PROBLEM REQUIREMENTS
Provide nothing but the number of lines containing the string "scene".

DATA BLOCK
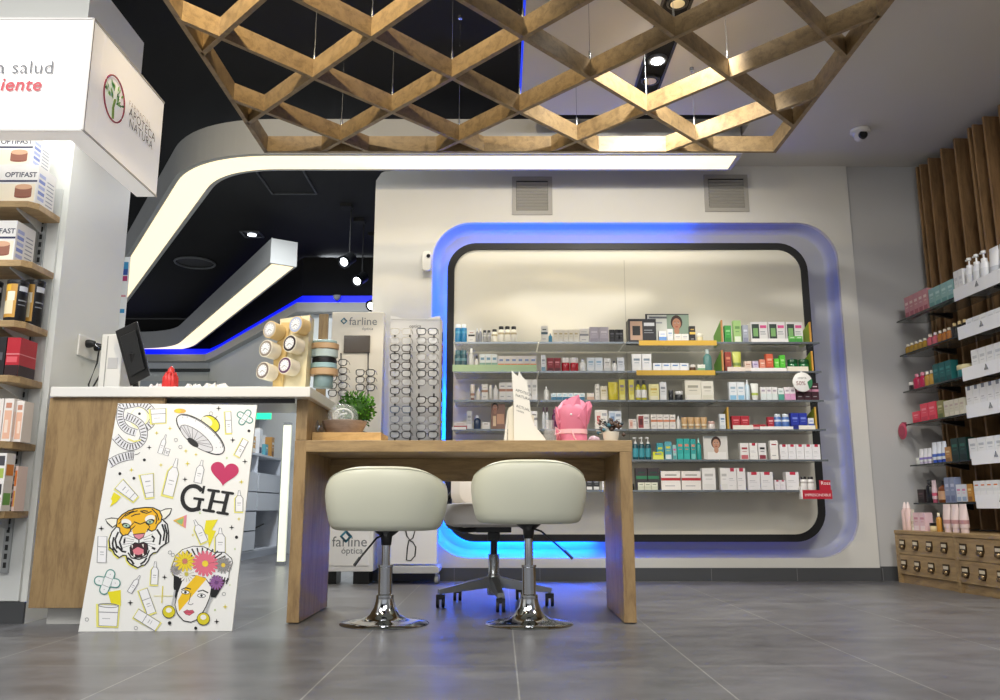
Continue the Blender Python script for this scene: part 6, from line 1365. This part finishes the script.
for q in ([(440, 0), (452, 2), (448, 28)], [(522, -4), (536, -6), (534, 22)], [(455, 90), (462, 60), (470, 92)], [(525, 85), (530, 58), (540, 78)]): poly(c6(q), '#f5f3ea')
for ln in ([(300, 560), (275, 620), (290, 690)], [(330, 590), (310, 640), (330, 700)], [(265, 600), (255, 650), (262, 700)], [(350, 610), (345, 650)], [(640, 500), (660, 560), (650, 630)], [(600, 540), (630, 590), (620, 660)], [(660, 500), (678, 570), (668, 650)], [(560, 590), (580, 610), (570, 640)]): line(c7(ln), 1.5)
for ln in ([(330, 10), (370, 50), (400, 55)], [(300, 20), (330, 60)], [(410, 100), (440, 120), (460, 150)], [(560, 100), (540, 130), (510, 150)], [(600, 20), (625, 35)]): line(c6(ln), 1.5)
line(c6([(415, 60), (440, 100), (500, 112), (560, 90), (580, 40)]), 1.1)
star(101.5, 528.5, 3, '#151517'); item(102.3, 549.5, 9, 26, 2, 'cyl', False)
plaster_cross(107.5, 582, 12.5, 4, 8, -68)
bolt([(108, 592), (121, 590), (121, 606), (112, 606)]); item(108.5, 615.5, 20, 21, 2, 'jar'); line(ellp(108.5, 605.5, 10, 2, 3), .6, GL, True)
item(135, 584, 5, 20, 32, 'bottle', False); item(155, 573, 7, 23, 3, 'bottle'); item(147.5, 601.5, 9, 25, -20, 'cyl'); item(147, 620, 10, 25, -58, 'cyl'); star(130.5, 602.7, 3, '#151517'); star(164.7, 577.2, 2.8, '#151517')
line([(154, 596), (174, 596)], .4, '#dcd25a'); line([(163, 586), (162, 603)], .8, '#dccf3e')
# woman with flowers, a plain invented face
c5 = lambda pts: [(150+x/6.67, 530+y/6.67) for x, y in pts]
wrap = c5([(155, 300), (150, 235), (175, 170), (220, 130), (290, 108), (360, 112), (430, 150), (500, 150), (545, 190), (552, 218), (530, 270), (525, 330), (440, 370), (300, 310), (200, 330)]); poly([(x-1, y) for x, y in wrap], '#e9e36c'); shape(wrap, '#ededee', w=.6)
for k in range(15): 
    a = R(195+k*11); line([c5([(345+120*math.cos(a), 245+80*math.sin(a))])[0], c5([(345+190*math.cos(a), 240+122*math.sin(a))])[0]], 1.2)
for k in range(6): line(c5([(430+18*k, 300+4*k), (420+18*k, 345+3*k)]), 1.1)
poly(c5([(160, 300), (210, 320), (215, 360), (185, 420), (170, 460), (158, 380)]), '#101012'); poly(c5([(400, 350), (500, 330), (495, 360), (440, 450), (408, 450)]), '#101012')
shape(c5([(215, 340), (185, 420), (168, 500), (185, 560), (225, 605), (275, 615), (330, 590), (375, 510), (400, 450), (412, 380), (370, 320), (300, 305), (250, 310)]), '#f0eeeb', w=.7)
poly(c5([(310, 300), (380, 325), (300, 420), (195, 545), (188, 470), (240, 380)]), '#efc21c')
for ex, ey in ((238, 415), (345, 438)): shape(ellp(*c5([(ex, ey)])[0], 4, 1.8, 5), '#f5f5f5', w=.5); dotp(*c5([(ex, ey)])[0], 1.3)
line(c5([(210, 398), (240, 385), (275, 395)]), .9); line(c5([(320, 410), (355, 402), (390, 420)]), .9); line(c5([(275, 420), (262, 480), (255, 492), (275, 500), (290, 490)]), .5, '#3a3a3e')
shape(c5([(225, 545), (250, 532), (262, 538), (285, 534), (298, 548), (265, 570), (240, 562)]), '#d9596f', '#7a2a3a', .4); line(c5([(228, 547), (295, 548)]), .4, '#7a2a3a')
def flower(x, y, r_, col, cc_, n=14):
    p = c5([(x, y)])[0]; rr_ = r_/6.67
    for k in range(n): a = 2*PI*k/n; poly(rot(ellp(rr_*.62, 0, rr_*.4, rr_*.13, 0, 8), p[0], p[1], k*360/n), col); line([p, (p[0]+rr_*.95*math.cos(a+.22), p[1]+rr_*.95*math.sin(a+.22))], .25, '#7a3a3a' if col != '#e8cf2e' else '#8a6a1a')
    dotp(p[0], p[1], rr_*.24, cc_)
flower(245, 295, 55, '#e9e9e2', '#c9c04a'); flower(490, 235, 60, '#8d8f8f', '#e3c64a'); flower(175, 265, 40, '#9a9c9c', '#7d7f7f'); flower(445, 350, 52, '#8f5f9c', '#6a3f7a'); flower(235, 210, 72, '#e8cf2e', '#c9796a'); flower(370, 225, 88, '#df6f84', '#edd23a', 18)
for x, y in ((128, 545), (358, 592)): p = c5([(x, y)])[0]; shape(ellp(p[0], p[1], 6.3, 6.2), '#d9cb24', w=.5); poly(ellp(p[0], p[1]-1.5, 3, 2.6), '#f0efe9')
line(c5([(168, 400), (160, 450), (150, 500)]), 1.4, '#b9babd'); line(c5([(415, 450), (395, 490), (375, 550)]), 1.4, '#b9babd')
dotp(*c5([(133, 620)])[0], 1.8); dotp(*c5([(307, 655)])[0], 1.6); star(*c5([(447, 610)])[0], 3, '#151517'); star(*c5([(503, 512)])[0], 2.8, '#dccf3e')
po = thing('advertising_board', 'large white illustrated board with tiger, heart and GH letters leaning on counter', 'poster board', OP)
PB.build('board', po)
# ================================================================== LIGHTS, WORLD, CAMERA
def area(name, loc, size, power, col=(1, .95, .88), rot=(0, 0, 0), sy_=None, spread=180):
    l = bpy.data.lights.new(name, 'AREA'); l.energy = power; l.size = size; l.color = col; l.spread = R(spread)
    if sy_: l.shape = 'RECTANGLE'; l.size_y = sy_
    o = bpy.data.objects.new(name, l); C.objects.link(o); o.location = loc; o.rotation_euler = rot; return o
def spot(name, loc, tgt, power, ang_=70, col=(1, .93, .82), r_=.04):
    l = bpy.data.lights.new(name, 'SPOT'); l.energy = power; l.spot_size = R(ang_); l.spot_blend = .5; l.color = col; l.shadow_soft_size = r_
    o = bpy.data.objects.new(name, l); C.objects.link(o); o.location = loc; d = Vector(tgt)-Vector(loc); o.rotation_euler = d.to_track_quat('-Z', 'Y').to_euler(); return o
area('shop_ceiling_lamps', (.3, .4, 2.78), 2.6, 75, (1, .97, .92), (R(18), 0, 0), 1.4)
area('shop_ceiling_lamps_left', (-2.2, 1.4, 2.78), 1.2, 52, (1, .98, .95), (R(15), R(0), 0), 1.2)
area('right_unit_fill', (2.15, 2.6, 2.72), .7, 26, (1, .97, .93), (R(18), R(-12), 0), None, 140)  # unseen fill light, added to brighten the right wall unit
area('soffit_glow', (0, 5.08, 2.685), 2.9, 12, (1, .93, .78), (0, 0, 0), .18, 110)
area('back_room_fill', (-1.7, 6.2, 3.1), .5, 75, (.93, .97, 1), (0, 0, 0), .5)  # added fill light for the back room; no fitting hangs here
area('far_wall_fill', (-2.0, 9.0, 3.05), .4, 42, (.9, .96, 1), (R(-10), R(-35), 0), .4)  # extra fill, added only to lift the far wall
area('sign_underlight', (-1.95, 3.2, 2.25), .5, 2.6, (1, 1, .96), (0, 0, 0), .25)
spot('downlight_lamp', (.845, 4.03, 2.80), (.845, 3.9, 0), 50, 100)
spot('downlight_lamp_front', (.845, 3.3, 2.80), (.78, 3.95, 2.2), 95, 105, (1, .95, .86))
spot('warm_spot_left', (-1.0, 2.2, 2.9), (-.8, 3.2, 2.4), 80, 95, (1, .8, .5))
w = bpy.data.worlds.new('world'); bpy.context.scene.world = w; w.use_nodes = True
bg = w.node_tree.nodes['Background']; bg.inputs['Color'].default_value = (.92, .95, 1, 1); bg.inputs['Strength'].default_value = .45
cam = bpy.data.cameras.new('camera'); cam.sensor_width = 36; cam.lens = F/1000*36; cam.clip_start = .05
co = bpy.data.objects.new('camera', cam); C.objects.link(co); co.location = (0, 0, H); co.rotation_euler = (PI/2+P, 0, 0); bpy.context.scene.camera = co
vs_ = bpy.context.scene.view_settings; vs_.view_transform = 'Standard'; vs_.look = 'None'; vs_.gamma = 1; vs_.use_curve_mapping = False; vs_.exposure = 0.42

EXERCISE RESPONSE
4